::: Data listing

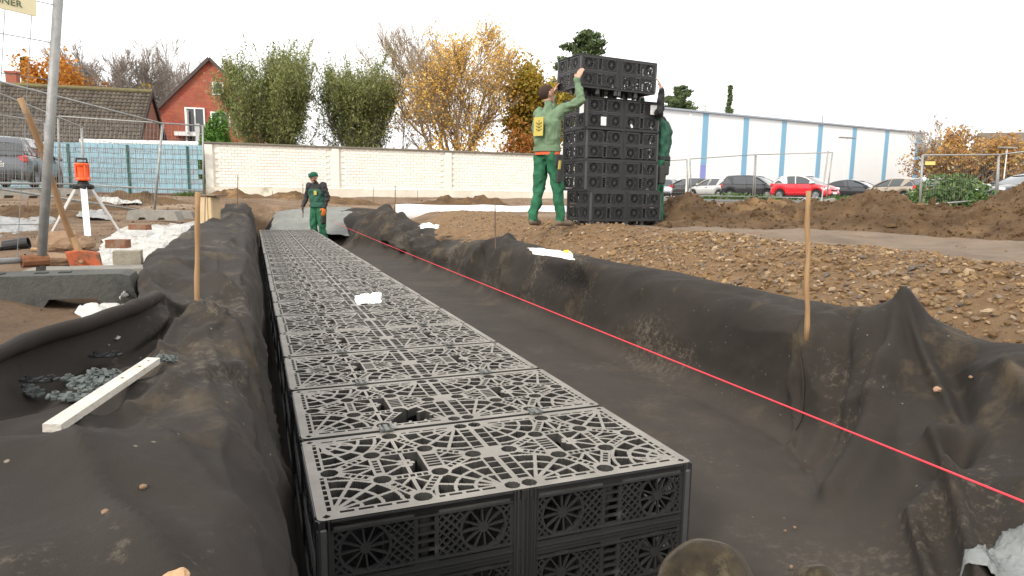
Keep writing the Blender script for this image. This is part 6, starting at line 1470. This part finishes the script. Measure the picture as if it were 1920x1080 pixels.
for a in range(4): d = Vector((math.cos(a*1.571+.78), math.sin(a*1.571+.78), 0)); mb.bar(d*.062+Vector((0, 0, hz0+.02)), d*.062+Vector((0, 0, hz0+hH-.02)), .016, .016)
mb.build('laser_housing', M_or, lt, world=False); mb = MB(); mb.lathe((0, 0, hz0+hH), [(.055, 0), (.05, .012), (.01, .012)], 12); mb.tube([(-.055, 0, hz0+hH-.005), (-.05, 0, hz0+hH+.045), (.05, 0, hz0+hH+.045), (.055, 0, hz0+hH-.005)], .010, 6); mb.build('carry_handle', M_black, lt, world=False)
# shovel leaning on the fence
s0, s1 = aty(38, 184, 3.95), aty(153, 486, 4.30); sh = empty('shovel', s1, 0, 'worn shovel with a long wooden handle and orange blade leaning on the fence pole', 'shovel')
mb = MB(); pts = [s0+(s1-s0)*i/10+Vector((.012*math.sin(i*.62), 0, 0)) for i in range(11)]; mb.tube(pts, [.017, .019, .019, .0185, .018, .018, .018, .0185, .019, .02, .017], 10); M_handle = mat('handle_wood', (.21, .115, .052), .7, (.34, .21, .11), 4, .3, 60, stretch=(3, 3, 1)); mb.build('handle', M_handle, sh, smooth=True)
bc = aty(157, 489, 4.26)
def blade(u, v):
    x = (u-.5)*.225; w = 1-.10*v; zz = -.125+.20*(1-v) - .04*(abs(u-.5)*2)**2.5*(v > .0)*v; y = .035*math.cos((u-.5)*2.6)-.10*v
    return bc+Vector((x*w, -y*.6, zz*.75+.015*math.cos((u-.5)*3)))
o = grid_mesh('blade', 18, 14, blade, mat('orange_blade', (.42, .085, .03), .8, (.52, .14, .06), 9, .3, 60, c3=(.14, .085, .055), s3=9, t3=.52)); so_ = o.modifiers.new('t', 'SOLIDIFY'); so_.thickness = .004
o.parent = sh; o.data.transform(inv_of(sh)); mb = MB(); mb.tube([s1-(s1-s0).normalized()*.16, s1, bc+Vector((0, -.02, -.01))], [.0215, .023, .012], 10); mb.build('socket', M_handle, sh, smooth=True)
# bricks, stones and bits on the left bank
M_brk = mat('old_brick', (.16, .065, .034), .95, (.24, .11, .06), 14, .7, 40, c3=(.20, .16, .12), s3=6, t3=.53); M_rock = mat('brown_rock', (.20, .12, .07), .95, (.32, .21, .13), 6, .9, 20); M_grock = mat('grey_rock', (.24, .21, .15), .95, (.36, .32, .25), 7, .7, 24)
def rock(name, px, py, size, m, label, cat='stone', z=0., rz=.3, seed=1, group=None, sub=3, box=False, tilt=0.):
    rd = random.Random(seed); p = onz(px, py, z) if z is not None else lpt(px, py, .03 if size[0] > .015 else .014, -.1); b = bmesh.new()
    if box:
        bmesh.ops.create_cube(b, size=1); bmesh.ops.subdivide_edges(b, edges=b.edges[:], cuts=5, use_grid_fill=True)
    else: bmesh.ops.create_icosphere(b, subdivisions=sub, radius=.58)
    for v in b.verts:
        c = Vector((v.co.x*size[0], v.co.y*size[1], v.co.z*size[2])); k = 1+.28*noise.noise(v.co*2.2+Vector((seed*3.1, 0, 0)))*(.25 if box else 1)+.10*noise.noise(v.co*6+Vector((seed, 4, 0))); v.co = c*k
    me = bpy.data.meshes.new(name); b.to_mesh(me); b.free(); o = link_mesh(name, me, m, None, False); o.location = p+Vector((0, 0, size[2]*.33)); o.rotation_euler = (tilt, tilt*.6, rz); tag(o, label, cat, group); return o
rock('brick', 222, 462, (.14, .09, .06), M_brk, 'reddish brick lying on the middle of the white plastic sheet', 'brick', .06, .1, 1, 'old bricks on the left bank', box=True)
rock('brick', 263, 429, (.20, .10, .055), M_brk, 'dark red brick on the far part of the white plastic sheet', 'brick', .06, -.15, 2, 'old bricks on the left bank', box=True)
rock('stone', 241, 492, (.15, .11, .09), M_grock, 'angular grey brown stone at the near edge of the white plastic sheet', 'stone', .02, .4, 3, box=True)
rock('earth_clod', 124, 470, (.34, .24, .18), M_rock, 'brown clod of earth behind the shovel blade', 'clod', -.02, .4, 4)
rock('earth_clod', 95, 497, (.26, .2, .09), M_rock, 'flat brown clod between the pole and the shovel', 'clod', -.04, .9, 14)
rock('stone', 1757, 733, (.030, .026, .022), mat('reddish_stone', (.30, .17, .11), .9, (.40, .25, .17), 30), 'reddish stone lying in the fold of the right liner', 'stone', None, .5, 5)
rock('stone', 1820, 708, (.017, .014, .010), M_rock, 'small brown pebble in the upper fold of the right liner', 'stone', None, .5, 6)
rock('stone', 330, 1096, (.026, .030, .018), mat('tan_stone', (.40, .24, .12), .95, (.52, .34, .20), 30), 'tan stone on the liner at the bottom edge of the photo', 'stone', None, .4, 7)
for i, (px, py, s, z, lab) in enumerate(((268, 915, .010, None, 'tiny ochre crumb on the foreground liner, left of centre'), (197, 962, .009, None, 'tiny ochre crumb low on the foreground liner'), (1490, 990, .012, None, 'small brown crumb on the trench floor in front of the right folds'), (1472, 996, .010, None, 'tiny brown crumb left of the larger one on the trench floor'), (1484, 1064, .014, None, 'small reddish pebble beside the felt flap at the bottom'))):
    rock('crumb', px, py, (s, s*.8, s*.7), M_rock, lab, 'pebble', z, i, 20+i, 'crumbs of soil on the liner', sub=2)
pb = onz(32, 470, -.05); pp = empty('pipe_piece', pb, R_(20), 'short black pipe piece lying on the soil at left', 'pipe'); mb = MB(); mb.lathe((0, 0, .05), [(.05, -.09), (.05, .09), (.042, .09), (.042, -.09), (.05, -.09)], 16, Matrix.Rotation(R_(80), 3, 'Y')); mb.box((-.16, 0, .02), (.14, .10, .03), ch=.01); mb.build('pipe', M_black, pp, world=False)
pk = [onz(-30, 493, -.03), onz(62, 499, -.03)]; for_ = None
mb = MB(); mb.tube([onz(60, 467, -.02), onz(170, 474, -.02)], .014, 6); tag(mb.build('wooden_batten', M_wood, None), 'thin grey batten lying on the soil behind the pole', 'batten')
# yellow and orange scraps
M_ysc = mat('yellow_scrap', (.80, .66, .05), .7)
for i, (px, py, z, s, lab) in enumerate(((1062, 472, -.03, .025, 'yellow scrap beside the white sheet on the gravel edge'), (1485, 438, PLAT+.0, .025, 'yellow scrap at the foot of the dirt mound, left one'), (1565, 441, PLAT+.0, .02, 'yellow scrap at the foot of the dirt mound, right one'))):
    c = onz(px, py, z); crumple('yellow_scrap', lab, 'scrap', [c+Vector((-s, -s, 0)), c+Vector((s, -s, 0)), c+Vector((s, s, 0)), c+Vector((-s, s, 0))], M_ysc, .03, 14, .0, 12, 12, 40+i, lambda x, y, z_=c.z: z_, 'yellow scraps on the gravel plateau')
# brown felt flaps standing up at the very front
M_felt = mat('brown_felt', (.018, .0135, .008), .95, (.048, .036, .019), 16, .9, 220, c3=(.080, .062, .034), s3=13, t3=.53, sheen=.15, dist=.003)
M_hem = mat('felt_hem', (.075, .058, .034), .95, (.115, .09, .055), 30, .8, 200)
def flap(px0, px1, pytop, z, Y, label, depth=.34, seed=0):
    c = aty((px0+px1)/2, pytop, Y); w = (px1-px0)*Y/FPX/2
    def f(u, v):
        a = (u-.5)*math.pi*1.04; t = v*1.45; k = 1-.18*math.cos(t*1.2)
        x = w*math.sin(a)*(.80+.25*math.sin(min(1.57, t+.55))); zz = c.z-(1-max(0, math.cos(a))**.75)*(.16)-.42*max(0, v-.10)**1.25+.02*math.sin(math.pi*min(1, v*5))+.008*nz(u*5, v*3, seed)
        return Vector((c.x+x+.05*v+w*.9*v*u*u, c.y+depth*.25*(1-v*3)*(v < .33)-depth*.55*sstep(.1, 1, v)-.05*math.cos(a)*sstep(0, .4, v), zz))
    o = grid_mesh('felt_flap', 34, 20, f, M_felt); so_ = o.modifiers.new('t', 'SOLIDIFY'); so_.thickness = .014; so_.offset = 0
    tag(o, label, 'felt flap', 'felt flaps at the bottom edge')
    mb = MB(); mb.tube([f(i/24, .02)+Vector((0, 0, .004)) for i in range(25)], .009, 8); mb.build('hem', M_hem, o, world=False, smooth=True)
flap(1238, 1425, 1048, -.5, 1.62, 'larger brown felt flap bulging up in front of the crates at the bottom', .30)
flap(1488, 1600, 1092, -.5, 1.55, 'smaller brown felt flap at the bottom edge right of the larger one', .24, 5)
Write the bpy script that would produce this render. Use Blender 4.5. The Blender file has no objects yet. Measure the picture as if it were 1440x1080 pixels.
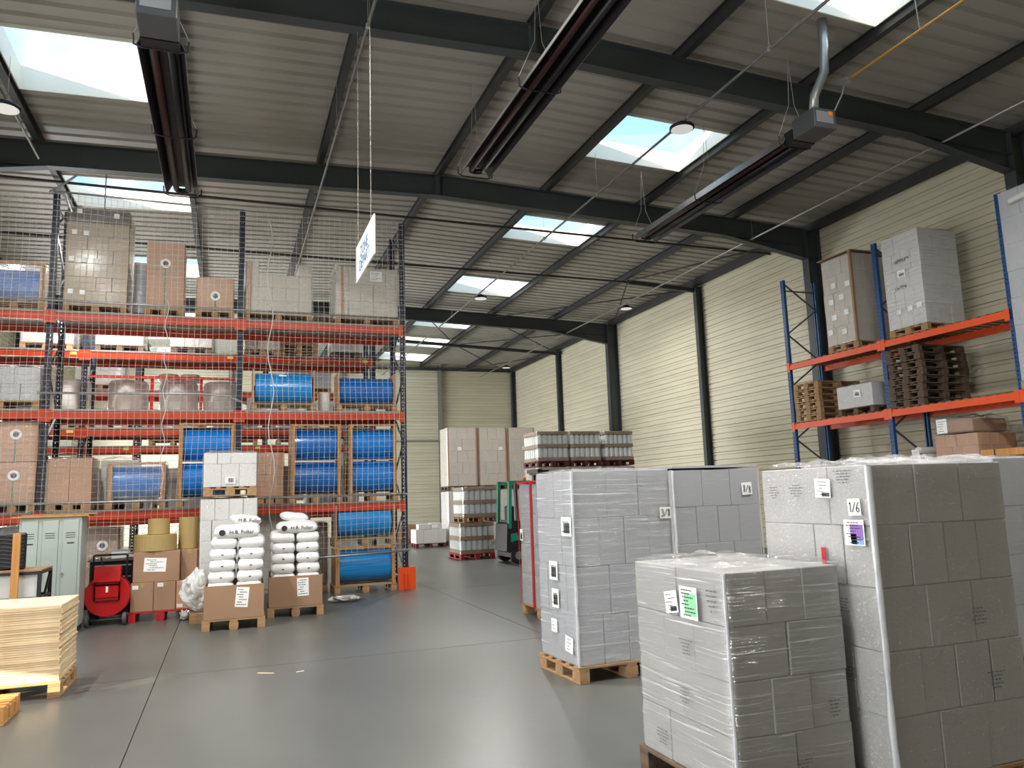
import bpy, bmesh, math, random
from mathutils import Vector, Matrix, noise
random.seed(7)
D = bpy.data
COL = bpy.context.scene.collection
PI = math.pi
SC = bpy.context.scene

# ------------------------------------------------------------------ camera
F, YAW, PIT, ROL, CH = 1079.93, .35538, .14430, -.03269, 1.65
fv = Vector((math.sin(YAW)*math.cos(PIT), math.cos(YAW)*math.cos(PIT), math.sin(PIT)))
rv = Vector((math.cos(YAW), -math.sin(YAW), 0)); uv = rv.cross(fv)
rv, uv = rv*math.cos(ROL)+uv*math.sin(ROL), uv*math.cos(ROL)-rv*math.sin(ROL)
cam = D.objects.new('camera', D.cameras.new('camera')); COL.objects.link(cam)
cam.data.sensor_width = 36; cam.data.lens = 36*F/1440; cam.data.clip_end = 400
cam.matrix_world = Matrix(((rv.x, uv.x, -fv.x, 0), (rv.y, uv.y, -fv.y, 0), (rv.z, uv.z, -fv.z, CH), (0, 0, 0, 1)))
SC.camera = cam

# ------------------------------------------------------------------ view, sky, sun, room lamps, added door fills
SC.view_settings.view_transform = 'Standard'; SC.view_settings.look = 'None'
SC.view_settings.exposure = 0.2; SC.view_settings.gamma = 1; SC.view_settings.use_curve_mapping = False
SKY = 2.0          # sky radiance scale
LAMP = 150.0        # watts per high bay lamp
SUN = 13.0
ADDED_DOORS = [(.6, 4.1, 460), (6.3, 8.6, 110), (23.5, 35.0, 2400)]   # added unseen doors with fill lamps, left wall: y from, y to, watts

def srgb(r, g, b, a=1):
    f = lambda c: (c/255/12.92 if c/255 <= .04045 else ((c/255+.055)/1.055)**2.4)
    return (f(r), f(g), f(b), a)

w = D.worlds.new('sky'); SC.world = w; w.use_nodes = True
nt = w.node_tree; nt.nodes.clear()
N = nt.nodes.new; L = nt.links.new
tc = N('ShaderNodeTexCoord'); mp = N('ShaderNodeMapping'); mp.inputs['Scale'].default_value = (1.6, 1.6, 2.2)
nz = N('ShaderNodeTexNoise'); nz.inputs['Scale'].default_value = 1.7; nz.inputs['Detail'].default_value = 5
cr = N('ShaderNodeValToRGB'); cr.color_ramp.elements[0].position = .50; cr.color_ramp.elements[1].position = .68
mx = N('ShaderNodeMixRGB'); mx.inputs[1].default_value = (.25, .46, .70, 1); mx.inputs[2].default_value = (1.0, 1.04, 1.08, 1)
bg = N('ShaderNodeBackground'); bg.inputs['Strength'].default_value = SKY
out = N('ShaderNodeOutputWorld')
L(tc.outputs['Generated'], mp.inputs[0]); L(mp.outputs[0], nz.inputs[0]); L(nz.outputs[0], cr.inputs[0])
L(cr.outputs[0], mx.inputs[0]); L(mx.outputs[0], bg.inputs[0]); L(bg.outputs[0], out.inputs[0])

sl = D.lights.new('sun', 'SUN'); sl.energy = SUN; sl.angle = .0093; sl.color = (1, .87, .66)
sun = D.objects.new('sun', sl); COL.objects.link(sun)
sd = Vector((.80, .60, -.165)).normalized()
sun.rotation_euler = sd.to_track_quat('-Z', 'Y').to_euler()
sun.location = (-20, -10, 10)
for y0_, y1_, e_ in ADDED_DOORS:  # fill lamps in front of the added doors, standing in for daylight
    dl = D.lights.new('door_fill_light', 'AREA'); dl.shape = 'RECTANGLE'; dl.size = 4.2; dl.size_y = y1_-y0_; dl.energy = e_; dl.color = (.96, .985, 1)
    do = D.objects.new('door_fill_light', dl); COL.objects.link(do); do.location = (-5.88, (y0_+y1_)/2, 2.35); do.rotation_euler = (0, -PI/2, 0)

# ------------------------------------------------------------------ helpers
def ray(px, py): return rv*(px-720)+uv*(540-py)+fv*F
def atY(px, py, Y):
    d = ray(px, py); t = Y/d.y; return (d.x*t, CH+d.z*t)

class MB:
    def __init__(s): s.v = []; s.f = []; s.m = []
    def add(s, vs, fs, mi=0):
        o = len(s.v); s.v += [tuple(v) for v in vs]
        for f in fs: s.f.append(tuple(i+o for i in f)); s.m.append(mi)
    def box(s, x0, x1, y0, y1, z0, z1, mi=0):
        s.add([(x0,y0,z0),(x1,y0,z0),(x1,y1,z0),(x0,y1,z0),(x0,y0,z1),(x1,y0,z1),(x1,y1,z1),(x0,y1,z1)],
              [(3,2,1,0),(4,5,6,7),(0,1,5,4),(1,2,6,5),(2,3,7,6),(3,0,4,7)], mi)
    def cbox(s, x0, x1, y0, y1, z0, z1, c=.006, mi=0):
        # chamfered box, 24 vertices
        vs = []; idx = {}
        X = (x0, x1); Y = (y0, y1); Z = (z0, z1)
        for i in (0,1):
            for j in (0,1):
                for k in (0,1):
                    dx = c if i == 0 else -c; dy = c if j == 0 else -c; dz = c if k == 0 else -c
                    for a, p in enumerate(((X[i], Y[j]+dy, Z[k]+dz), (X[i]+dx, Y[j], Z[k]+dz), (X[i]+dx, Y[j]+dy, Z[k]))):
                        idx[(i,j,k,a)] = len(vs); vs.append(p)
        fs = []
        for i in (0,1):
            q = [idx[(i,j,k,0)] for j,k in ((0,0),(1,0),(1,1),(0,1))]; fs.append(q if i else q[::-1])
            q = [idx[(j,i,k,1)] for j,k in ((0,0),(1,0),(1,1),(0,1))]; fs.append(q[::-1] if i else q)
            q = [idx[(j,k,i,2)] for j,k in ((0,0),(1,0),(1,1),(0,1))]; fs.append(q if i else q[::-1])
        for i in (0,1):
            for j in (0,1):
                fs.append([idx[(i,j,0,0)], idx[(i,j,0,1)], idx[(i,j,1,1)], idx[(i,j,1,0)]] if i != j else [idx[(i,j,1,0)], idx[(i,j,1,1)], idx[(i,j,0,1)], idx[(i,j,0,0)]])
                fs.append([idx[(i,0,j,0)], idx[(i,0,j,2)], idx[(i,1,j,2)], idx[(i,1,j,0)]] if i == j else [idx[(i,1,j,0)], idx[(i,1,j,2)], idx[(i,0,j,2)], idx[(i,0,j,0)]])
                fs.append([idx[(0,i,j,1)], idx[(0,i,j,2)], idx[(1,i,j,2)], idx[(1,i,j,1)]] if i != j else [idx[(1,i,j,1)], idx[(1,i,j,2)], idx[(0,i,j,2)], idx[(0,i,j,1)]])
                for k in (0,1):
                    t = [idx[(i,j,k,a)] for a in (0,1,2)]
                    fs.append(t if (i+j+k) % 2 == 1 else t[::-1])
        s.add(vs, fs, mi)
    def bar(s, p, q, r=.02, n=6, mi=0, caps=True):
        p = Vector(p); q = Vector(q); d = (q-p).normalized()
        a = d.orthogonal().normalized(); b = d.cross(a); vs = []
        for c in (p, q):
            for i in range(n):
                t = 2*PI*i/n; vs.append(c+a*(r*math.cos(t))+b*(r*math.sin(t)))
        fs = [(i, (i+1) % n, n+(i+1) % n, n+i) for i in range(n)]
        if caps: fs += [tuple(range(n))[::-1], tuple(range(n, 2*n))]
        s.add(vs, fs, mi)
    def path(s, pts, r=.02, n=6, mi=0):
        pts = [Vector(p) for p in pts]; vs = []; a = None
        for i, p in enumerate(pts):
            d = (pts[min(i+1, len(pts)-1)]-pts[max(i-1, 0)]).normalized()
            a = d.orthogonal().normalized() if a is None else (a-d*a.dot(d)).normalized()
            b = d.cross(a)
            for k in range(n):
                t = 2*PI*k/n; vs.append(p+a*(r*math.cos(t))+b*(r*math.sin(t)))
        fs = []
        for i in range(len(pts)-1):
            for k in range(n):
                fs.append((i*n+k, i*n+(k+1) % n, (i+1)*n+(k+1) % n, (i+1)*n+k))
        fs += [tuple(range(n))[::-1], tuple(range((len(pts)-1)*n, len(pts)*n))]
        s.add(vs, fs, mi)
    def beam(s, p, q, w_, h_, up=(0,0,1), mi=0):
        # rectangular bar from p to q
        p = Vector(p); q = Vector(q); d = (q-p).normalized(); u = Vector(up)
        a = d.cross(u).normalized(); b = a.cross(d)
        vs = [c+a*(i*w_/2)+b*(j*h_/2) for c in (p, q) for i, j in ((-1,-1),(1,-1),(1,1),(-1,1))]
        s.add(vs, [(3,2,1,0),(4,5,6,7),(0,1,5,4),(1,2,6,5),(2,3,7,6),(3,0,4,7)], mi)
    def lathe(s, prof, n=16, axis='z', c=(0,0,0), mi=0, caps=True):
        vs = []
        for r, h in prof:
            for i in range(n):
                t = 2*PI*i/n; x, y = r*math.cos(t), r*math.sin(t)
                vs.append({'z': (c[0]+x, c[1]+y, c[2]+h), 'x': (c[0]+h, c[1]+x, c[2]+y), 'y': (c[0]+y, c[1]+h, c[2]+x)}[axis])
        m = len(prof); fs = []
        for j in range(m-1):
            for i in range(n): fs.append((j*n+i, j*n+(i+1) % n, (j+1)*n+(i+1) % n, (j+1)*n+i))
        if caps: fs += [tuple(range(n))[::-1], tuple(range((m-1)*n, m*n))]
        s.add(vs, fs, mi)
    def prism(s, poly, y0, y1, axis='y', mi=0):
        n = len(poly)
        P3 = {'y': lambda a, b, t: (a, t, b), 'x': lambda a, b, t: (t, a, b), 'z': lambda a, b, t: (a, b, t)}[axis]
        vs = [P3(a, b, y0) for a, b in poly]+[P3(a, b, y1) for a, b in poly]
        fs = [(i, (i+1) % n, n+(i+1) % n, n+i) for i in range(n)]+[tuple(range(n))[::-1], tuple(range(n, 2*n))]
        s.add(vs, fs, mi)
    def mesh(s, name, mats, smooth=False, fix=True):
        me = D.meshes.new(name); me.from_pydata(s.v, [], s.f)
        for m in (mats if isinstance(mats, (list, tuple)) else [mats]): me.materials.append(m)
        me.polygons.foreach_set('material_index', s.m)
        if fix:
            b = bmesh.new(); b.from_mesh(me); bmesh.ops.recalc_face_normals(b, faces=b.faces); b.to_mesh(me); b.free()
        me.polygons.foreach_set('use_smooth', [smooth]*len(me.polygons))
        me.update(); return me

def put(name, me, parent=None, loc=(0,0,0), rot=(0,0,0)):
    o = D.objects.new(name, me); COL.objects.link(o); o.parent = parent; o.location = loc; o.rotation_euler = rot
    return o
def obj(name, mb, mats, parent=None, loc=(0,0,0), rot=(0,0,0), smooth=False, fix=True):
    return put(name, mb.mesh(name, mats, smooth, fix), parent, loc, rot)
LABELS = {}
def tag(o, label, cat, group=None):
    if label in LABELS and not group: print('DUP LABEL', label)
    LABELS[label] = 1
    o['label'] = label; o['category'] = cat
    if group: o['group'] = group
    return o
def thing(name, label, cat, loc=(0,0,0), rz=0, group=None):
    o = put(name, None, None, loc, (0,0,rz)); o.empty_display_size = .1
    return tag(o, label, cat, group)
def struct(o): o['kind'] = 'structure'; return o
def stuff(o): o['kind'] = 'stuff'; return o
def boxpart(name, parent, b, mat, ch=0):
    m = MB()
    if ch: m.cbox(*b, c=ch)
    else: m.box(*b)
    return obj(name, m, mat, parent)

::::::

Using the data above, print only the lines starting at the one with "Write the bpy" and ending at the one with "SC = bpy.context.scene", exactly as they stand, minus the pictures.

Write the bpy script that would produce this render. Use Blender 4.5. The Blender file has no objects yet. Measure the picture as if it were 1440x1080 pixels.
import bpy, bmesh, math, random
from mathutils import Vector, Matrix, noise
random.seed(7)
D = bpy.data
COL = bpy.context.scene.collection
PI = math.pi
SC = bpy.context.scene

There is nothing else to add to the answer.